March 12, 2008

On March 12, 2008, four civil engineering students won first place at the National Mechanically Stabilized Earth (MSE) Geochallenge competition in New Orleans. The team consisted of two doctoral  students, team captain Alsidqi Hasan and Rick Nugent, as well as two undergraduate students, Mark Korinek and Carrie Heffron.

The Geochallenge is held annually by the Geo Institute of the American Society of Civil Engineers (ASCE) to encourage student participation in a conference called Geocongress. The competition involves creating an efficient retaining wall from paper that can contain a box of sand and a 50 pound surcharge.

Ten universities were selected to compete and implement their designs based on submitted design papers.
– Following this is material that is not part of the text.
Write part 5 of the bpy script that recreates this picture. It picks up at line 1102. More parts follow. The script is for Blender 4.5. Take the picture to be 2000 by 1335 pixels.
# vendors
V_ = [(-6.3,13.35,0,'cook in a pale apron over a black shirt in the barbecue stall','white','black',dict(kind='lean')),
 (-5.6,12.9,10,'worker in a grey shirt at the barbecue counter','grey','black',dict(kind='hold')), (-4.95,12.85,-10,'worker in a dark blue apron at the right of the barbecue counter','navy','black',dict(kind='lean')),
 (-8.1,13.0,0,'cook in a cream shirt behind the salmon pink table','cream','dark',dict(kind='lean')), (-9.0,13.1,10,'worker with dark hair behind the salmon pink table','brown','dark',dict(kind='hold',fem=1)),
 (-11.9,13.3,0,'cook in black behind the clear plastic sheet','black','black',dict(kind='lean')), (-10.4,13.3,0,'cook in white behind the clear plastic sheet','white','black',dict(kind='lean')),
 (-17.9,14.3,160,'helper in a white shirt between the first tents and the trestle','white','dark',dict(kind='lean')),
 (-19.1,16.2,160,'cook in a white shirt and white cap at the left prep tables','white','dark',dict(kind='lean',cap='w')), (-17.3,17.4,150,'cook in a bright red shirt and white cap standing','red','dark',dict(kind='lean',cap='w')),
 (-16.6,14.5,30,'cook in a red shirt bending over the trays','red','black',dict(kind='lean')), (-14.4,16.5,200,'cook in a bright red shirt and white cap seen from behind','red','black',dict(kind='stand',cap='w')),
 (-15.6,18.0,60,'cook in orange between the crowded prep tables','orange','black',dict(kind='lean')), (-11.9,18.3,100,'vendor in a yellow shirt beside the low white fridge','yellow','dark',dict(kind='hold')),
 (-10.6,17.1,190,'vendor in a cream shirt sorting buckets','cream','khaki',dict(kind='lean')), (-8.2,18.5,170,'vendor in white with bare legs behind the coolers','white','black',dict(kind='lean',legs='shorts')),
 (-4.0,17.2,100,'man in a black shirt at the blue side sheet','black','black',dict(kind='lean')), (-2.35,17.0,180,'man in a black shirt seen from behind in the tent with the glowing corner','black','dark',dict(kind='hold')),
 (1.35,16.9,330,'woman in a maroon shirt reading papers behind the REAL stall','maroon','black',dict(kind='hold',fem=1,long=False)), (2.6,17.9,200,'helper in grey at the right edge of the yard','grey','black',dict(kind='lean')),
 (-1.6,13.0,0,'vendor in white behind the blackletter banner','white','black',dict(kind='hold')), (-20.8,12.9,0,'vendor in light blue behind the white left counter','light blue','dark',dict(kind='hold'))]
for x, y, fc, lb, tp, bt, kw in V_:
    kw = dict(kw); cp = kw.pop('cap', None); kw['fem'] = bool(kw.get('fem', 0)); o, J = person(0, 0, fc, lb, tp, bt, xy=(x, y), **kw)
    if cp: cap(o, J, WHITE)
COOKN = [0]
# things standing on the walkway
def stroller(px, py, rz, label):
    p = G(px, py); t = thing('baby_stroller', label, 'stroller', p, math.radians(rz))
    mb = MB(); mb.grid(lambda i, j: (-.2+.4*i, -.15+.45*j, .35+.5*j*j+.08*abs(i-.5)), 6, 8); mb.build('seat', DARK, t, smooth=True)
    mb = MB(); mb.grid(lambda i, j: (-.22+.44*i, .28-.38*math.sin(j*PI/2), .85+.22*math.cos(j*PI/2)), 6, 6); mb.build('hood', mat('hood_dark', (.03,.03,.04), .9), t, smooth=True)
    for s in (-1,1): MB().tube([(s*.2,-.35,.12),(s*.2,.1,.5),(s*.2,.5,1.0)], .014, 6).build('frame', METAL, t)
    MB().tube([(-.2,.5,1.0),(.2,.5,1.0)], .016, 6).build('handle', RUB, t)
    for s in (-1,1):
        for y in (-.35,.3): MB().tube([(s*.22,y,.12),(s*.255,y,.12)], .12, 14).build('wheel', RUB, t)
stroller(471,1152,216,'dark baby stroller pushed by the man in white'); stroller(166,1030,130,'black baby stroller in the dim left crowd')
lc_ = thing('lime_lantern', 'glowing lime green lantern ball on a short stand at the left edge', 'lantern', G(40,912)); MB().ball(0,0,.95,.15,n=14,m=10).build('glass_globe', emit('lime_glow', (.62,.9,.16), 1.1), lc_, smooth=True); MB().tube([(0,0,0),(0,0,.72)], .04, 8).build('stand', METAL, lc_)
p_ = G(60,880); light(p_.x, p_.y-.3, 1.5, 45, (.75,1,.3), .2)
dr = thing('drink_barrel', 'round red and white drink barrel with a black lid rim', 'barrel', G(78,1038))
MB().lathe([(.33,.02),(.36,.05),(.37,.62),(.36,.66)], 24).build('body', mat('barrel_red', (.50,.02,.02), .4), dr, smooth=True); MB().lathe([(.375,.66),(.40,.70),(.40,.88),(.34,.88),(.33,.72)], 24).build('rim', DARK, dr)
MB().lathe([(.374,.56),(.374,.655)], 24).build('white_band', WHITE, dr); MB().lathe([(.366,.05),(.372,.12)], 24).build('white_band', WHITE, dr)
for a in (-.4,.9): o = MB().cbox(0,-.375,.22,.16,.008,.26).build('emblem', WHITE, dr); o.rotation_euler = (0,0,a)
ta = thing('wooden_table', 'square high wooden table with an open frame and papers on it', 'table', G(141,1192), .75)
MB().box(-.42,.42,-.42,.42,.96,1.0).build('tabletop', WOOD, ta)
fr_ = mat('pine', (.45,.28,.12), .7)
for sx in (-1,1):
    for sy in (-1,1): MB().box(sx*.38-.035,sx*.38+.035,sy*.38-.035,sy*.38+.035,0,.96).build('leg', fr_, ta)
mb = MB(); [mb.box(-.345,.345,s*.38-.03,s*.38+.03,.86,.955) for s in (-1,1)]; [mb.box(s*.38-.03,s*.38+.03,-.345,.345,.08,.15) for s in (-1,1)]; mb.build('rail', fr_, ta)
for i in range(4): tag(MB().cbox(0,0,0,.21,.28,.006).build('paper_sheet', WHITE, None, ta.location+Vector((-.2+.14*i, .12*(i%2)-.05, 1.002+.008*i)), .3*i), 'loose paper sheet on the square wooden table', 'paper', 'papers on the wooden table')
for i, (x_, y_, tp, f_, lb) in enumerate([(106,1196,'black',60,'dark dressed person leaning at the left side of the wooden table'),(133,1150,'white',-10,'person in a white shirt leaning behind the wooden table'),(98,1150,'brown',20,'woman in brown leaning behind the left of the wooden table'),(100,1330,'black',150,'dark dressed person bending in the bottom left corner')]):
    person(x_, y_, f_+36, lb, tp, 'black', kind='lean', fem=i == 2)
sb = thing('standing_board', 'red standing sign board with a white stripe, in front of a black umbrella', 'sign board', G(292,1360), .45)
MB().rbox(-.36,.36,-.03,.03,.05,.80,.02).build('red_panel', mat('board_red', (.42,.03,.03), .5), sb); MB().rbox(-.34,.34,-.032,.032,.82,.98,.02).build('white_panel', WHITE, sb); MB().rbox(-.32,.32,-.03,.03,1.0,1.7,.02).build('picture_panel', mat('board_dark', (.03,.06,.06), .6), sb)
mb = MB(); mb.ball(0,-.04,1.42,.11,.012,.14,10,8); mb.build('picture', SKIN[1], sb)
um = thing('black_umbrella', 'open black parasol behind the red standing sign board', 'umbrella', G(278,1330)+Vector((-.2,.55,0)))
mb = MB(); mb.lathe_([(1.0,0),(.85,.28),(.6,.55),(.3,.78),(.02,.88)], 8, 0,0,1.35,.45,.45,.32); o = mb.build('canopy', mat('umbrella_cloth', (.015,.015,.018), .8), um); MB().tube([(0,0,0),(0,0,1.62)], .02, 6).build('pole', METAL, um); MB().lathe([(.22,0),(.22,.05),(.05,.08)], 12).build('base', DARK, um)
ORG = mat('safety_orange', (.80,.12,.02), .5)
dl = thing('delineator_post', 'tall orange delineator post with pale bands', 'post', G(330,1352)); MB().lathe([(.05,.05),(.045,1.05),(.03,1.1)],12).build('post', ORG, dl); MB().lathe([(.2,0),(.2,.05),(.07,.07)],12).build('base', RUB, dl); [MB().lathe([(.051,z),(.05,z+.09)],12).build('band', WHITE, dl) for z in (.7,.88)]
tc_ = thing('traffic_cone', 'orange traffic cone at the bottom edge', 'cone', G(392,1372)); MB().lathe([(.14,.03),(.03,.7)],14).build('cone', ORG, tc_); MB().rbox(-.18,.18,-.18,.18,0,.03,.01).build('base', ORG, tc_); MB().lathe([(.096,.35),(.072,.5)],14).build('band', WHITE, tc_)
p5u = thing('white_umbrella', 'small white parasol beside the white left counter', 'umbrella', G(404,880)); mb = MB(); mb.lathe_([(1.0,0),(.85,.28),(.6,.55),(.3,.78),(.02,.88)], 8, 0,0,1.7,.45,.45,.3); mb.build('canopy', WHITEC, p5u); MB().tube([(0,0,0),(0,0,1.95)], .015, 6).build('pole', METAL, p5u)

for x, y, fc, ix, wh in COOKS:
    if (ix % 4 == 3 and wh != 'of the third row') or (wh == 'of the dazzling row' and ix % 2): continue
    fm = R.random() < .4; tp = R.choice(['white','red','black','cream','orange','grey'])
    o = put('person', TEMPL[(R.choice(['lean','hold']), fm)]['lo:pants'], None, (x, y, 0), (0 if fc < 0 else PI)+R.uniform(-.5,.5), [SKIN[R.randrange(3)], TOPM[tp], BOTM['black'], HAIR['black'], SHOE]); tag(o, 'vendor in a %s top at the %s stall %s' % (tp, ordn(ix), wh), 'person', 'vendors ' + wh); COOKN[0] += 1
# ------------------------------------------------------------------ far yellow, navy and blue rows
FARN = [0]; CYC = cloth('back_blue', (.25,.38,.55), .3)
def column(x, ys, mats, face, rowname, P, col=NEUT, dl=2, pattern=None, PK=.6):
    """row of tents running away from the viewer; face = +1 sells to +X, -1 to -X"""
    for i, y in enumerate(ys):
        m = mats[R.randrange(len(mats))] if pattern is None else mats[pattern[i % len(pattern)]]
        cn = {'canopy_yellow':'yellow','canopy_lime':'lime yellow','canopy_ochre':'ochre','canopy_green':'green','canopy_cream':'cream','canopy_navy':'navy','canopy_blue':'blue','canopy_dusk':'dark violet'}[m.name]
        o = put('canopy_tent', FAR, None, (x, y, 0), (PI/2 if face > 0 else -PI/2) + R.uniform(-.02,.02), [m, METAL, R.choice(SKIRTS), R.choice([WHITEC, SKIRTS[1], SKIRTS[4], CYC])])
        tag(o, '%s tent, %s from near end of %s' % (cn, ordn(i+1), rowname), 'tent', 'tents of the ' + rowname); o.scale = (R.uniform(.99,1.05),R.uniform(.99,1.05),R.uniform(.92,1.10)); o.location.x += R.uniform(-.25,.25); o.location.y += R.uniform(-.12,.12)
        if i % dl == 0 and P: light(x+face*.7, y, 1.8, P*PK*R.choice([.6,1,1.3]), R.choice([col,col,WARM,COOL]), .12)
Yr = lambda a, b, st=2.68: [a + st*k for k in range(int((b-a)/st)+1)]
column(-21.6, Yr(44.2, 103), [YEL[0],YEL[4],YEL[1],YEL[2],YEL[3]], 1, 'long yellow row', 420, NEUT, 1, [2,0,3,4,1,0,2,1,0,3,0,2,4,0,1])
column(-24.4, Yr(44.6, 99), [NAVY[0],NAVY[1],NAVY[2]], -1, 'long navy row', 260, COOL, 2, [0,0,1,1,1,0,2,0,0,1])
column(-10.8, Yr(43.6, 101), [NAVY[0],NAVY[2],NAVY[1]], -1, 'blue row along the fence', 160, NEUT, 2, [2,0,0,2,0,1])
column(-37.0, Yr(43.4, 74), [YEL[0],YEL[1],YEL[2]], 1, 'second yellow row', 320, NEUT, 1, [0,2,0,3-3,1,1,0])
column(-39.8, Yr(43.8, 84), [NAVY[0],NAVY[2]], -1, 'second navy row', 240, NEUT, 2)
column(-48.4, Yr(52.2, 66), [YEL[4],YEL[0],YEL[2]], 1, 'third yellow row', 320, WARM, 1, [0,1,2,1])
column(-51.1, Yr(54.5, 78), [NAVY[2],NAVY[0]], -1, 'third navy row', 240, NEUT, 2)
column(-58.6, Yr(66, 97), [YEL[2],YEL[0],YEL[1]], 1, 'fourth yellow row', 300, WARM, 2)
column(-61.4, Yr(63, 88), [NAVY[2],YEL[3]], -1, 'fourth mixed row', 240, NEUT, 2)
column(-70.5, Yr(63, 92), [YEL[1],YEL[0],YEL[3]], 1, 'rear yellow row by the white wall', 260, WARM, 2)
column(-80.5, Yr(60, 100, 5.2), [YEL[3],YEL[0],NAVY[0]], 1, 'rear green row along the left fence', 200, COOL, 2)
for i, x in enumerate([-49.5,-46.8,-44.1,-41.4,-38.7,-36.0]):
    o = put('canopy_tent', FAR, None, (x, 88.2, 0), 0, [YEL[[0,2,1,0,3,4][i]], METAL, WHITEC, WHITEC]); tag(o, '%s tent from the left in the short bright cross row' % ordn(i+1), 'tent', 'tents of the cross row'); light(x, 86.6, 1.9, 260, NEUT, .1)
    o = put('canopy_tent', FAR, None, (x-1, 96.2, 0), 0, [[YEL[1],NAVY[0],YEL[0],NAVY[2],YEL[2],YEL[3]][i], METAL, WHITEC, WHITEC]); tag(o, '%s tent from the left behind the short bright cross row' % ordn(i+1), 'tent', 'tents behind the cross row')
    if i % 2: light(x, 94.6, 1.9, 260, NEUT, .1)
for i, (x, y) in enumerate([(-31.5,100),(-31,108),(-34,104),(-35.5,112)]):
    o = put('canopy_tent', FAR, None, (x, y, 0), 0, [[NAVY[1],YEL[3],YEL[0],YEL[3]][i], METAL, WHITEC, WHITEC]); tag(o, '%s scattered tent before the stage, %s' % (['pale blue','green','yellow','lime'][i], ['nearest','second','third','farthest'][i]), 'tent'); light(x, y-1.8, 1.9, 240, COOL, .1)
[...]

The design papers consisted of design calculations and information based on laboratory experiments. The LSU team paper was selected as a top five design and earned a $2,000 travel grant for the competition.

Upon hearing that their design was chosen, the team began to practice implementing their design at least twice a week for a month and a half. They made certain that the design would hold and was as efficient as possible. While it held up in competition, team members noted that was not always the case in practice. However, the practice seemed to pay off in the end.

“It’s really all about satisfaction. We sacrificed a lot of time and the work paid off to represent the university so well, especially with this being our first time,” Hasan said.

Of the ten competing universities, the only other to have a project that upheld the challenge was Drexel University. However, the LSU team had the more efficient design, which used less paper, and took the trophy from two-time defending champions from the University of Missouri.